# COLLECTED DATA
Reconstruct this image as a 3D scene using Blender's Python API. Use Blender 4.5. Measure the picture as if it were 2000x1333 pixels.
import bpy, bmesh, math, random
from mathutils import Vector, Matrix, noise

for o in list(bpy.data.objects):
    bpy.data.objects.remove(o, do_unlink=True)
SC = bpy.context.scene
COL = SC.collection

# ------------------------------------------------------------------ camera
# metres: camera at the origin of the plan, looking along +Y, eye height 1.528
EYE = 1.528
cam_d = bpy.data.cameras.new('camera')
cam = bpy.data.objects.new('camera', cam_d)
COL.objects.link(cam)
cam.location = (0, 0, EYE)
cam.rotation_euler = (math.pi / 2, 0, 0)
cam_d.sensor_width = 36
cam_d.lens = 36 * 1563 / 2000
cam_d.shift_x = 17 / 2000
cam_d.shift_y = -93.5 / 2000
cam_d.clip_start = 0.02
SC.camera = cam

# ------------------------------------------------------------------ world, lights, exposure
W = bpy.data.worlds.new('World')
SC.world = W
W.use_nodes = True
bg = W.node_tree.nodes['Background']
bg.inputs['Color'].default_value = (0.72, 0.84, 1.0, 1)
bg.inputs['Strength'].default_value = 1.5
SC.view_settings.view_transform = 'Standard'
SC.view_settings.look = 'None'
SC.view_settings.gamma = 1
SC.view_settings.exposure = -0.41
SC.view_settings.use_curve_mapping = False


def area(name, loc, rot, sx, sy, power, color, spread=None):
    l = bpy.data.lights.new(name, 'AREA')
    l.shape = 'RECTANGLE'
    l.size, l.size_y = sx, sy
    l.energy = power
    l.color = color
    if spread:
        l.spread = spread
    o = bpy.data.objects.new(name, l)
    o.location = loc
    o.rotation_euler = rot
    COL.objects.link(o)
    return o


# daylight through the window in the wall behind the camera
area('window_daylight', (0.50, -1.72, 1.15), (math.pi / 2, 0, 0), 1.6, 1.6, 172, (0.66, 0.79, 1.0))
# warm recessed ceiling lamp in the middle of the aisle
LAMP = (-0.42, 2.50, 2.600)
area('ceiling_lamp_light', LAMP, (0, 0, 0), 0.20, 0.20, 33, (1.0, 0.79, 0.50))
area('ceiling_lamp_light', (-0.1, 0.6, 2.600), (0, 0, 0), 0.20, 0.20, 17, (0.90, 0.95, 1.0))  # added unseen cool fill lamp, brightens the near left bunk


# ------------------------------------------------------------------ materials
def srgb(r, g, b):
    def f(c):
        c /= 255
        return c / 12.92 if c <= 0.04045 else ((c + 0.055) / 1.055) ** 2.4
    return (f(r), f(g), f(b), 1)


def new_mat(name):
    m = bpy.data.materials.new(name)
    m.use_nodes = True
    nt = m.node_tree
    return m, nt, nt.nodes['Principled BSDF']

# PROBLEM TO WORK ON
Nothing in the data may differ; print all of it exactly as written.

# ANSWER BELOW
Reconstruct this image as a 3D scene using Blender's Python API. Use Blender 4.5. Measure the picture as if it were 2000x1333 pixels.
import bpy, bmesh, math, random
from mathutils import Vector, Matrix, noise

for o in list(bpy.data.objects):
    bpy.data.objects.remove(o, do_unlink=True)
SC = bpy.context.scene
COL = SC.collection

# ------------------------------------------------------------------ camera
# metres: camera at the origin of the plan, looking along +Y, eye height 1.528
EYE = 1.528
cam_d = bpy.data.cameras.new('camera')
cam = bpy.data.objects.new('camera', cam_d)
COL.objects.link(cam)
cam.location = (0, 0, EYE)
cam.rotation_euler = (math.pi / 2, 0, 0)
cam_d.sensor_width = 36
cam_d.lens = 36 * 1563 / 2000
cam_d.shift_x = 17 / 2000
cam_d.shift_y = -93.5 / 2000
cam_d.clip_start = 0.02
SC.camera = cam

# ------------------------------------------------------------------ world, lights, exposure
W = bpy.data.worlds.new('World')
SC.world = W
W.use_nodes = True
bg = W.node_tree.nodes['Background']
bg.inputs['Color'].default_value = (0.72, 0.84, 1.0, 1)
bg.inputs['Strength'].default_value = 1.5
SC.view_settings.view_transform = 'Standard'
SC.view_settings.look = 'None'
SC.view_settings.gamma = 1
SC.view_settings.exposure = -0.41
SC.view_settings.use_curve_mapping = False


def area(name, loc, rot, sx, sy, power, color, spread=None):
    l = bpy.data.lights.new(name, 'AREA')
    l.shape = 'RECTANGLE'
    l.size, l.size_y = sx, sy
    l.energy = power
    l.color = color
    if spread:
        l.spread = spread
    o = bpy.data.objects.new(name, l)
    o.location = loc
    o.rotation_euler = rot
    COL.objects.link(o)
    return o


# daylight through the window in the wall behind the camera
area('window_daylight', (0.50, -1.72, 1.15), (math.pi / 2, 0, 0), 1.6, 1.6, 172, (0.66, 0.79, 1.0))
# warm recessed ceiling lamp in the middle of the aisle
LAMP = (-0.42, 2.50, 2.600)
area('ceiling_lamp_light', LAMP, (0, 0, 0), 0.20, 0.20, 33, (1.0, 0.79, 0.50))
area('ceiling_lamp_light', (-0.1, 0.6, 2.600), (0, 0, 0), 0.20, 0.20, 17, (0.90, 0.95, 1.0))  # added unseen cool fill lamp, brightens the near left bunk


# ------------------------------------------------------------------ materials
def srgb(r, g, b):
    def f(c):
        c /= 255
        return c / 12.92 if c <= 0.04045 else ((c + 0.055) / 1.055) ** 2.4
    return (f(r), f(g), f(b), 1)


def new_mat(name):
    m = bpy.data.materials.new(name)
    m.use_nodes = True
    nt = m.node_tree
    return m, nt, nt.nodes['Principled BSDF']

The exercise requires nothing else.